Exercise
Output the data below in full, byte for byte. Nothing may differ.

Material
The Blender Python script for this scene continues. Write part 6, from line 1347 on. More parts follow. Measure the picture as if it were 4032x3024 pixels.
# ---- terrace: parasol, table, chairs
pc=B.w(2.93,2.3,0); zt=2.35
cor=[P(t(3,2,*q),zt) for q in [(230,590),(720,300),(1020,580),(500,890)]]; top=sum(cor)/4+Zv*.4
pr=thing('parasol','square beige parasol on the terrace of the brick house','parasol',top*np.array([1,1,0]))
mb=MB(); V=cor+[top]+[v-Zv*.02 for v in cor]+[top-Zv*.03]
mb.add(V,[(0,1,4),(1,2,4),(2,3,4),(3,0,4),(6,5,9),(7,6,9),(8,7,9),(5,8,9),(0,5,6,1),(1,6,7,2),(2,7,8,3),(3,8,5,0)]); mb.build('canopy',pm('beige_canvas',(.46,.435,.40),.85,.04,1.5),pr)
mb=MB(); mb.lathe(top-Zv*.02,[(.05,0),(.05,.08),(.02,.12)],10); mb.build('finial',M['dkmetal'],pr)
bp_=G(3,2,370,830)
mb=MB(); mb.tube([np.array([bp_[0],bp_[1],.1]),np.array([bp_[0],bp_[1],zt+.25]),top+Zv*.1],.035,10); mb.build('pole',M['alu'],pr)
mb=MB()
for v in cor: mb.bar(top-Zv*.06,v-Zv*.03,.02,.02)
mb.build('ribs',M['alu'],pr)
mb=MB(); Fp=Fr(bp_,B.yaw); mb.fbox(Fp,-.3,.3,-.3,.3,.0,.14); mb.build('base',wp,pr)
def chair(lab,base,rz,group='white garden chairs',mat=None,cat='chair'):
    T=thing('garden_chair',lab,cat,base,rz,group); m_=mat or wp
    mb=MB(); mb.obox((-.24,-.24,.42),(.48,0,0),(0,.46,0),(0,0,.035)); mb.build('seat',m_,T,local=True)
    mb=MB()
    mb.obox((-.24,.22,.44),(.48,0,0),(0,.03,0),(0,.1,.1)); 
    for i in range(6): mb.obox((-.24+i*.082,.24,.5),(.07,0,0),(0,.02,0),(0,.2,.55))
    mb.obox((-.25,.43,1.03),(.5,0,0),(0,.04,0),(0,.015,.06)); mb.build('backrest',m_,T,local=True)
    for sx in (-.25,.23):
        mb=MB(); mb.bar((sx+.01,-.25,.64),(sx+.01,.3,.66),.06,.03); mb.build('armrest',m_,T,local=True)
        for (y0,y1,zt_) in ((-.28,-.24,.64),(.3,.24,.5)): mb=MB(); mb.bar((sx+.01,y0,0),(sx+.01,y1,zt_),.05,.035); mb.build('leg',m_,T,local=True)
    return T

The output
The Blender Python script for this scene continues. Write part 6, from line 1347 on. More parts follow. Measure the picture as if it were 4032x3024 pixels.
# ---- terrace: parasol, table, chairs
pc=B.w(2.93,2.3,0); zt=2.35
cor=[P(t(3,2,*q),zt) for q in [(230,590),(720,300),(1020,580),(500,890)]]; top=sum(cor)/4+Zv*.4
pr=thing('parasol','square beige parasol on the terrace of the brick house','parasol',top*np.array([1,1,0]))
mb=MB(); V=cor+[top]+[v-Zv*.02 for v in cor]+[top-Zv*.03]
mb.add(V,[(0,1,4),(1,2,4),(2,3,4),(3,0,4),(6,5,9),(7,6,9),(8,7,9),(5,8,9),(0,5,6,1),(1,6,7,2),(2,7,8,3),(3,8,5,0)]); mb.build('canopy',pm('beige_canvas',(.46,.435,.40),.85,.04,1.5),pr)
mb=MB(); mb.lathe(top-Zv*.02,[(.05,0),(.05,.08),(.02,.12)],10); mb.build('finial',M['dkmetal'],pr)
bp_=G(3,2,370,830)
mb=MB(); mb.tube([np.array([bp_[0],bp_[1],.1]),np.array([bp_[0],bp_[1],zt+.25]),top+Zv*.1],.035,10); mb.build('pole',M['alu'],pr)
mb=MB()
for v in cor: mb.bar(top-Zv*.06,v-Zv*.03,.02,.02)
mb.build('ribs',M['alu'],pr)
mb=MB(); Fp=Fr(bp_,B.yaw); mb.fbox(Fp,-.3,.3,-.3,.3,.0,.14); mb.build('base',wp,pr)
def chair(lab,base,rz,group='white garden chairs',mat=None,cat='chair'):
    T=thing('garden_chair',lab,cat,base,rz,group); m_=mat or wp
    mb=MB(); mb.obox((-.24,-.24,.42),(.48,0,0),(0,.46,0),(0,0,.035)); mb.build('seat',m_,T,local=True)
    mb=MB()
    mb.obox((-.24,.22,.44),(.48,0,0),(0,.03,0),(0,.1,.1)); 
    for i in range(6): mb.obox((-.24+i*.082,.24,.5),(.07,0,0),(0,.02,0),(0,.2,.55))
    mb.obox((-.25,.43,1.03),(.5,0,0),(0,.04,0),(0,.015,.06)); mb.build('backrest',m_,T,local=True)
    for sx in (-.25,.23):
        mb=MB(); mb.bar((sx+.01,-.25,.64),(sx+.01,.3,.66),.06,.03); mb.build('armrest',m_,T,local=True)
        for (y0,y1,zt_) in ((-.28,-.24,.64),(.3,.24,.5)): mb=MB(); mb.bar((sx+.01,y0,0),(sx+.01,y1,zt_),.05,.035); mb.build('leg',m_,T,local=True)
    return T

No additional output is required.